__Data entries__:

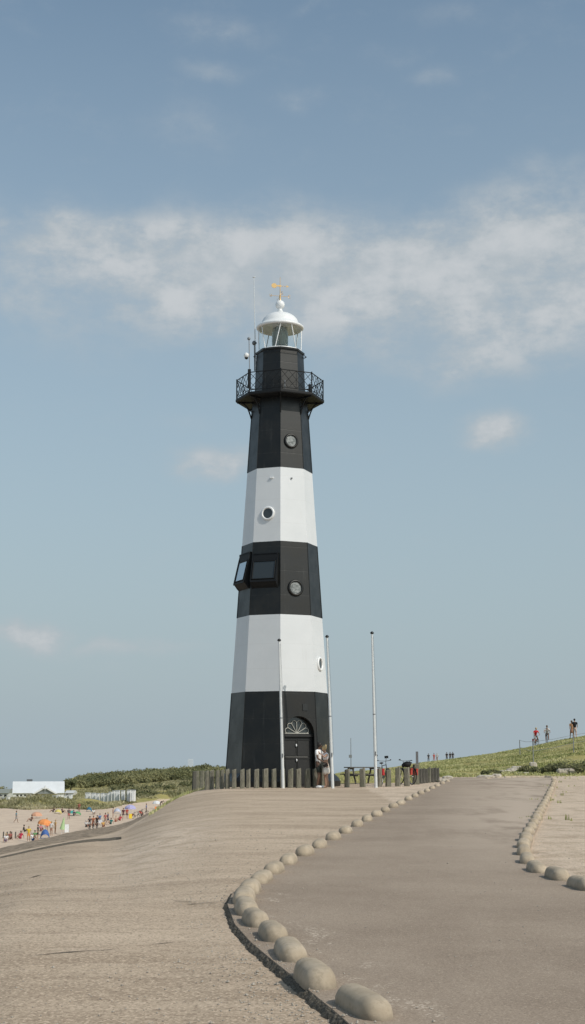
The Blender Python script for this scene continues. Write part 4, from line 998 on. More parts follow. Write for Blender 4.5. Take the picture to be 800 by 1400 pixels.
# ------------------------------------------------------------------ bicycles
def bicycle_parts(root, frame_m):
    """front wheel towards -y"""
    for y in (-.53, .53):
        mb = MB(); mb.torus((0, y, .34), .325, .020, 'x', 28, 6); wt = mb.build('wheel', M_TYRE, root)
        mb = MB(); mb.torus((0, y, .34), .300, .010, 'x', 28, 5)
        for k in range(12): an = 2 * math.pi * k / 12; mb.tube([(0, y, .34), (0, y + .30 * math.cos(an), .34 + .30 * math.sin(an))], .0025, 3, False)
        mb.tube([(-.04, y, .34), (.04, y, .34)], .022, 6); mb.build('rim', M_CHROME, wt)
    mb = MB(); bb, st, hd, hb = (0, .08, .30), (0, .22, .80), (0, -.34, .88), (0, -.36, .72)
    for a, b_ in ((bb, st), (st, (0, -.345, .85)), (bb, hb), (bb, (0, .53, .34)), (st, (0, .53, .34)), (hd, hb), (hb, (0, -.53, .34))): mb.tube([a, b_], .017, 6)
    mb.build('frame', frame_m, root)
    mb = MB(); mb.tube([hd, (0, -.33, 1.00)], .012, 6); mb.tube([(-.28, -.18, 1.04), (-.22, -.34, 1.02), (0, -.36, 1.0), (.22, -.34, 1.02), (.28, -.18, 1.04)], .012, 6); mb.build('handlebar', M_STEEL, root)
    for sx in (-1, 1): mb = MB(); mb.tube([(sx * .28, -.20, 1.04), (sx * .29, -.08, 1.04)], .018, 8); mb.build('grip', M_TYRE, root)
    mb = MB(); mb.tube([st, (0, .24, .90)], .013, 6); mb.build('seat_post', M_STEEL, root)
    mb = MB(); mb.sphere((0, .26, .92), .1, 10, 6, (.85, 1.3, .35)); mb.sphere((0, .13, .925), .05, 8, 6, (.7, 1.8, .5)); mb.build('saddle', M_TYRE, root)
    mb = MB(); mb.torus((0, .08, .30), .09, .008, 'x', 20, 4); mb.tube([(-.09, .08, .42), (-.02, .08, .30)], .01, 5); mb.tube([(.09, .08, .18), (.02, .08, .30)], .01, 5); mb.box((-.13, .08, .42), (.08, .05, .02)); mb.box((.13, .08, .18), (.08, .05, .02)); mb.build('crankset', M_STEEL, root)
    mb = MB(); mb.tube([(-.06, .30, .72), (-.06, .72, .72)], .006, 4); mb.tube([(.06, .30, .72), (.06, .72, .72)], .006, 4)
    for sx in (-.06, .06): mb.tube([(sx, .62, .72), (sx * .6, .54, .34)], .006, 4)
    mb.box((0, .50, .72), (.14, .03, .008)); mb.build('luggage_rack', M_STEEL, root)
    for y0, s0 in ((-.53, 1), (.53, 1)):
        mb = MB(); pts = [(0, y0 + .37 * math.cos(R_(q)), .34 + .37 * math.sin(R_(q))) for q in range(10, 171, 16)]; mb.tube(pts, .014, 5); mb.build('mudguard', M_RAIL, root)
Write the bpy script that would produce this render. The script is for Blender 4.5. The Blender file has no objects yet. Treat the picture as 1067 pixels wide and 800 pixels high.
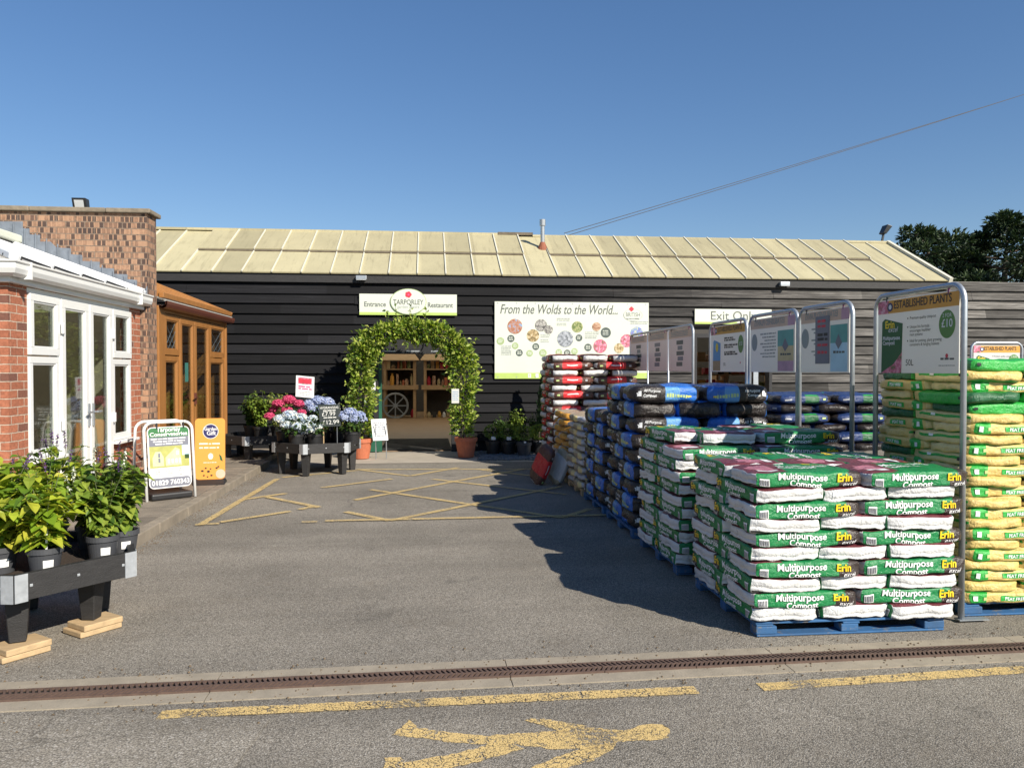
import bpy, bmesh, math, random
from mathutils import Vector, Matrix, noise, Euler
R = math.radians
rnd = random.Random(7)
C = bpy.context.scene.collection
# ------------------------------------------------------------------ camera
CAM_H = 1.6; F = 830.0; YAW = R(6.05); PITCH = R(1.035)
_fw = Vector((math.sin(YAW)*math.cos(PITCH), math.cos(YAW)*math.cos(PITCH), -math.sin(PITCH)))
_rt = Vector((math.cos(YAW), -math.sin(YAW), 0)); _up = _rt.cross(_fw)
def ray(px, py): return _fw + _rt*((px-533.5)/F) + _up*((400-py)/F)
def G(px, py, z=0.0):
    d = ray(px, py); t = (z-CAM_H)/d.z; return Vector((d.x*t, d.y*t, z))
def PY(px, py, Y):
    d = ray(px, py); t = Y/d.y; return Vector((d.x*t, Y, CAM_H+d.z*t))
def PX(px, py, X):
    d = ray(px, py); t = X/d.x; return Vector((X, d.y*t, CAM_H+d.z*t))
cam = bpy.data.cameras.new('camera'); co = bpy.data.objects.new('camera', cam); C.objects.link(co)
co.location = (0, 0, CAM_H); co.rotation_euler = (R(90)-PITCH, 0, -YAW)
cam.sensor_width = 36; cam.lens = 36*F/1067; cam.clip_end = 1000; cam.clip_start = .05
sc = bpy.context.scene; sc.camera = co

# ------------------------------------------------------------------ light
w = bpy.data.worlds.new('World'); sc.world = w; w.use_nodes = True
nt = w.node_tree; bg = nt.nodes['Background']
sky = nt.nodes.new('ShaderNodeTexSky'); sky.sky_type = 'NISHITA'; sky.sun_disc = False
SUN_EL = R(33); sdx, sdy = .62, -.785
sky.sun_elevation = SUN_EL; sky.sun_rotation = math.atan2(sdx, sdy)
sky.air_density = 1.0; sky.dust_density = .05; sky.ozone_density = 3.3
hs = nt.nodes.new('ShaderNodeHueSaturation'); hs.inputs['Saturation'].default_value = 1.28; hs.inputs['Hue'].default_value = .508; gm = nt.nodes.new('ShaderNodeGamma'); gm.inputs[1].default_value = .80; nt.links.new(sky.outputs[0], gm.inputs[0]); nt.links.new(gm.outputs[0], hs.inputs['Color'])
nt.links.new(hs.outputs[0], bg.inputs[0]); bg.inputs[1].default_value = .103
sl = bpy.data.lights.new('sun', 'SUN'); so = bpy.data.objects.new('sun', sl); C.objects.link(so)
sl.energy = 5.0; sl.angle = R(.5); sl.color = (1, .93, .81)
so.rotation_euler = Vector((sdx*math.cos(SUN_EL), sdy*math.cos(SUN_EL), math.sin(SUN_EL))).to_track_quat('Z', 'Y').to_euler()
so.location = (20, -25, 30)
sc.view_settings.view_transform = 'Standard'; sc.view_settings.look = 'None'
sc.view_settings.exposure = .62; sc.view_settings.gamma = 1
try:
    sc.cycles.use_denoising = True; sc.cycles.max_bounces = 8; sc.cycles.transparent_max_bounces = 16
except Exception: pass

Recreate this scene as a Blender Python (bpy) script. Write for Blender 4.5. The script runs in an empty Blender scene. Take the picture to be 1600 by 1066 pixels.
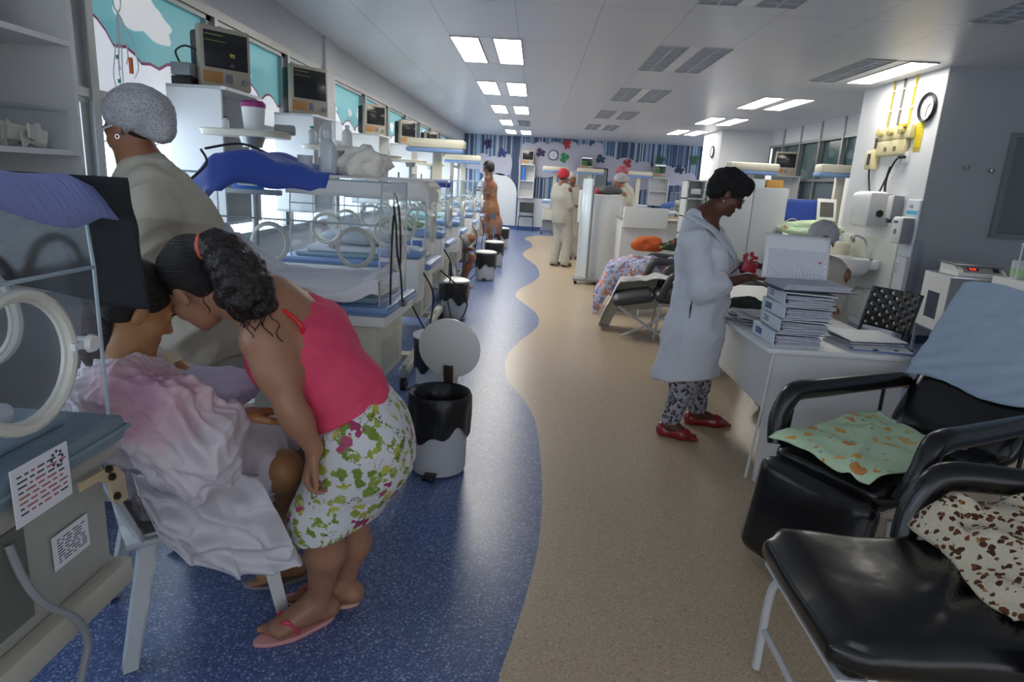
import bpy, bmesh, math, random
import numpy as np
from mathutils import Vector, Matrix, noise as mn
PI = math.pi
SC = bpy.context.scene
COL = SC.collection
random.seed(7)

# ------------------------------------------------------------------ camera, world, exposure
CX = Vector(((0.99777486, 0.03634454, 0.05589642))); CY = Vector(((-0.06294797, 0.23719593, 0.96942026))); CZ = Vector(((0.02197473, -0.97078173, 0.23895595)))
FPX = 1015.0
CAM = Vector((0.0, 0.0, 1.5))
cd = bpy.data.cameras.new('camera'); cam = bpy.data.objects.new('camera', cd); COL.objects.link(cam)
cam.matrix_world = Matrix(((CX.x, CY.x, CZ.x, CAM.x), (CX.y, CY.y, CZ.y, CAM.y), (CX.z, CY.z, CZ.z, CAM.z), (0, 0, 0, 1)))
cd.sensor_width = 36.0; cd.lens = FPX / 1600 * 36.0; cd.clip_start = 0.05; cd.clip_end = 200
SC.camera = cam
w = bpy.data.worlds.new('world'); SC.world = w; w.use_nodes = True
w.node_tree.nodes['Background'].inputs[0].default_value = (0.86, 0.92, 1.0, 1)
w.node_tree.nodes['Background'].inputs[1].default_value = 1.15
SC.view_settings.view_transform = 'Standard'; SC.view_settings.look = 'None'
SC.cycles.transparent_max_bounces = 40
SC.view_settings.gamma = 1.0; SC.view_settings.use_curve_mapping = False
SC.view_settings.exposure = 0.22
CEIL = 2.87
LAMP = 16.0       # ceiling panel strength
SKYWIN = 3.0     # daylight in the left windows' blinds
def daylight(name, loc, rot, sx, sy, e, col=(0.85, 0.93, 1.0)):
    l = bpy.data.lights.new(name, 'AREA'); l.shape = 'RECTANGLE'; l.size = sx; l.size_y = sy; l.energy = e; l.color = col
    o = bpy.data.objects.new(name, l); COL.objects.link(o); o.location = loc; o.rotation_euler = rot
    return o

def ray(px, py):
    a = (px - 800) / FPX; b = (py - 533) / FPX
    return CX * a - CY * b - CZ
def at(px, py, Y):
    r = ray(px, py); return CAM + r * (Y / r.y)
def atx(px, py, X):
    r = ray(px, py); return CAM + r * (X / r.x)
def gz(px, py, z=0.0):
    r = ray(px, py); return CAM + r * ((z - CAM.z) / r.z)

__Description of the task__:
Repeat, word for word, the lines of the material above from the one holding "Write the bpy" through the one holding "sc = bpy.context.scene; sc.camera = co". Leave out pictures.

__Answer to this problem__:
Write the bpy script that would produce this render. The script is for Blender 4.5. The Blender file has no objects yet. Treat the picture as 1067 pixels wide and 800 pixels high.
import bpy, bmesh, math, random
from mathutils import Vector, Matrix, noise, Euler
R = math.radians
rnd = random.Random(7)
C = bpy.context.scene.collection
# ------------------------------------------------------------------ camera
CAM_H = 1.6; F = 830.0; YAW = R(6.05); PITCH = R(1.035)
_fw = Vector((math.sin(YAW)*math.cos(PITCH), math.cos(YAW)*math.cos(PITCH), -math.sin(PITCH)))
_rt = Vector((math.cos(YAW), -math.sin(YAW), 0)); _up = _rt.cross(_fw)
def ray(px, py): return _fw + _rt*((px-533.5)/F) + _up*((400-py)/F)
def G(px, py, z=0.0):
    d = ray(px, py); t = (z-CAM_H)/d.z; return Vector((d.x*t, d.y*t, z))
def PY(px, py, Y):
    d = ray(px, py); t = Y/d.y; return Vector((d.x*t, Y, CAM_H+d.z*t))
def PX(px, py, X):
    d = ray(px, py); t = X/d.x; return Vector((X, d.y*t, CAM_H+d.z*t))
cam = bpy.data.cameras.new('camera'); co = bpy.data.objects.new('camera', cam); C.objects.link(co)
co.location = (0, 0, CAM_H); co.rotation_euler = (R(90)-PITCH, 0, -YAW)
cam.sensor_width = 36; cam.lens = 36*F/1067; cam.clip_end = 1000; cam.clip_start = .05
sc = bpy.context.scene; sc.camera = co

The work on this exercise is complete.